Anyway, let's not wallow (too much) but instead, let's talk about comfort reads. Because that is basically all I can handle right now. I don't necessarily just mean rereading my favorites (though I am doing that) but just reading things that are fun and not too taxing. Reading that requires effort and makes you work for it and tackles difficult subjects is GREAT and I love it. When I have the mental energy for it. Which I don't right now. Because work and the goblin and general anxiety are taking up a lot of space.
Which isn't the worst. Because I'm still reading. I was worried some of that would fall to the wayside because the majority of my reading happens during my commute.

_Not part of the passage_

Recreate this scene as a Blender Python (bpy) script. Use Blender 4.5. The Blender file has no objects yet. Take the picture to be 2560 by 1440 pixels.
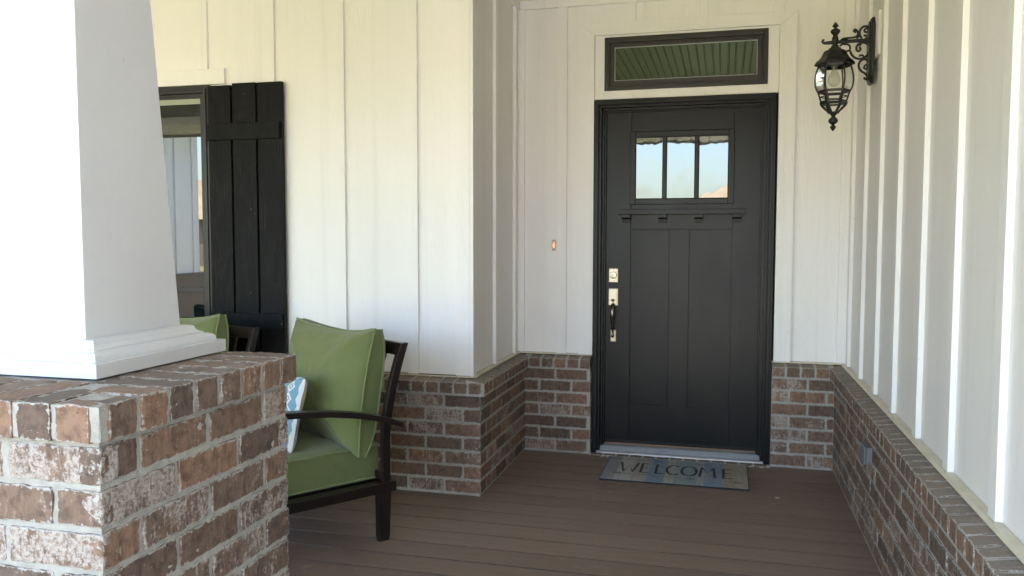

You know, that commute that is no longer happening. In theory I have time to sit and read. Except I find that when I have that time to just sit there, I would rather do something less mentally taxing. Like aimlessly scrolling through various social media sites and watching reruns of House Hunters. But I am having continued success listening to books.
I've relistened to some Bill Bryson because I love me some random facts. I've been listening to a bunch of Hercule Pirot and while technically they are new to me, let's be real, the stories are not that different from each other and I am just enjoying the ridiculousness that they entail (some intentional, some not). Also there is a lot of Christie in general and a lot available on various library apps, which is helpful when I can't really leave the house.
Ultimately, I want things that aren't going to make me work too much. I want them to be familiar and easy and that will make me smile. I will get back to more difficult reads, those that challenge me and present to me different points of view and experiences. I love those things too. But right now, that's not what I need. That's not what I can handle. And it's not what I'll appreciate. So instead let me snuggle up (metaphorically, since I'm typically doing something like cooking while listening) with a book that is the equivalent of a big cup of tea/coffee/vodka/whathaveyou.